Addressing the Offtake, Certainty, and the Demand Gap

While policy risks loom large on the future of hydrogen, the industry is also grappling with sustaining demand. Developers lack committed offtakers, and in the power sector, interest remains largely speculative. Data from S&P Global Commodity Insights shows that early market demand is concentrated in refining, ammonia production, and heavy transport. Power-sector applications—like peaking support, firming renewables, or grid-scale storage—have garnered attention, but few have translated into contracted load. Utilities and grid operators remain cautious, preferring investments with near-term returns, clearer regulatory value, and less operational uncertainty.

Cost is the most immediate hurdle.
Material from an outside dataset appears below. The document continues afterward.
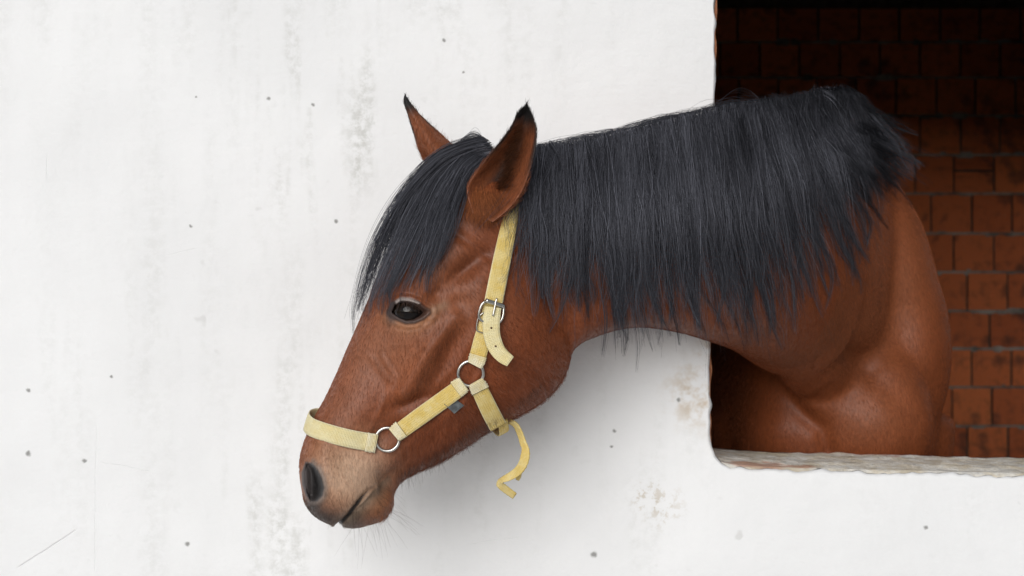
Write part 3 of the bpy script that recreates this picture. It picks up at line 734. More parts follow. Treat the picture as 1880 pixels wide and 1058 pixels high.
l.new(fa.outputs['Color'], hv.inputs['Color']); l.new(q.math('ADD', .70, q.math('MULTIPLY', hi.outputs['Random'], .95)), hv.inputs['Value']); l.new(hv.outputs[0], b.inputs['Base Color'])
b.inputs['Roughness'].default_value = .5; b.inputs['Specular IOR Level'].default_value = .25
M_mane = bpy.data.materials.new('black_mane_hair'); M_mane.use_nodes = True; q = NB(M_mane); q.n.remove(q.n['Principled BSDF'])
fa = q.node('ShaderNodeAttribute', attribute_name='coat'); df = q.node('ShaderNodeBsdfDiffuse'); q.l.new(fa.outputs['Color'], df.inputs['Color'])
rf = q.node('ShaderNodeBsdfHair', component='Reflection'); rf.inputs['RoughnessU'].default_value = .28; rf.inputs['RoughnessV'].default_value = 1.0
hv = q.node('ShaderNodeVectorMath', operation='SCALE'); q.l.new(fa.outputs['Color'], hv.inputs[0]); hv.inputs['Scale'].default_value = 2.4; q.l.new(hv.outputs[0], rf.inputs['Color'])
mx_ = q.node('ShaderNodeAddShader'); q.l.new(df.outputs[0], mx_.inputs[0]); q.l.new(rf.outputs[0], mx_.inputs[1]); q.l.new(mx_.outputs[0], q.n['Material Output'].inputs[0])
MANE = np.array([.025, .0255, .030])
M_whisker = hair_material('whisker_hair', color=(.03, .02, .016), rough=.4)

crest_x = [960, 1000, 1040, 1105, 1170, 1240, 1310, 1385, 1455, 1505, 1545, 1580]
crest_y = [272, 270, 264, 252, 236, 219, 203, 189, 178, 166, 163, 178]
low_x = [940, 975, 1000, 1050, 1100, 1140, 1200, 1280, 1330, 1400, 1450, 1500, 1550, 1590, 1620, 1650, 1690]
low_y = [455, 520, 545, 560, 555, 590, 580, 596, 585, 600, 588, 545, 505, 470, 400, 345, 300]
def strand(ax, ay, bx, by, n, wav, ph, lift, bow):
    t = np.linspace(0, 1, n)
    x = ax + (bx - ax) * (t ** bow); y = ay + (by - ay) * t - lift * np.sin(np.pi * np.clip(t * 3.2, 0, 1)) * (1 - t)
    x = x + wav * np.sin(2.2 * np.pi * t + ph) * t + .35 * wav * np.sin(6.5 * np.pi * t + 2 * ph) * t
    return x, y
def lay(x, y, off, dmap=None, lag=.0):
    """place a strand seen along (x, y) just outside the coat"""
    d = depth(x, y, dep_s if dmap is None else dmap); t = np.linspace(0, 1, len(d)); off = off + 0 * t
    fit = np.polyval(np.polyfit(t, d - off, 3), t); over = np.maximum(fit - (d - .002), 0)
    over = np.convolve(np.pad(np.maximum.reduce([over, np.r_[over[1:], 0], np.r_[0, over[:-1]]]), 2, mode='edge'), np.ones(5) / 5, 'valid')
    return P_arr(x, y, fit - over)
mane = []; mane_r = []; mane_c = []
NP = 16; TT = np.linspace(0, 1, NP)
def sweep(rx): return np.interp(rx, [950, 1000, 1100, 1200, 1300, 1400, 1460, 1510, 1550, 1580], [-12, 2, 18, 36, 56, 80, 100, 112, 108, 100])
def add_hair(x, y, off, r, tone): mane.append(lay(x, y, off)); mane_r.append(r); mane_c.append(MANE * tone)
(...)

While several utilities have launched hydrogen co-firing demonstrations or built new plants marketed as “hydrogen-capable,” according to a 2024 report from the Institute for Energy Economics and Financial Analysis (IEEFA), these projects may be oversold. “Any ‘hydrogen-capable’ gas-fired power plant is going to operate almost completely, if not completely, using methane” for the foreseeable future, the report noted, calling for more scrutiny on emissions, economics, and the risk of passing uncertain costs on to ratepayers.
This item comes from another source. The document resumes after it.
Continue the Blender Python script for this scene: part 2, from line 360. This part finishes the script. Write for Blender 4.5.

Even so, hydrogen’s value proposition in the power sector may lie in optionality. Co-firing, long-duration storage, and system flexibility are becoming harder to price—but increasingly important as grid volatility and decarbonization pressures grow. Browning offered a pragmatic outlook. While acknowledging that hydrogen isn’t the biggest line item in the IRA, he noted that oil and gas interests are lobbying to preserve 45V—and that Republicans may ultimately improve rulemaking. “When all the dust settles, a modified 45V will likely survive,” his slide read. His advice to developers: “Focus on offtake [letters of intent] so you’re ready to go in two to eight months. Offer your offtaker any upside or downside from 45V changes.”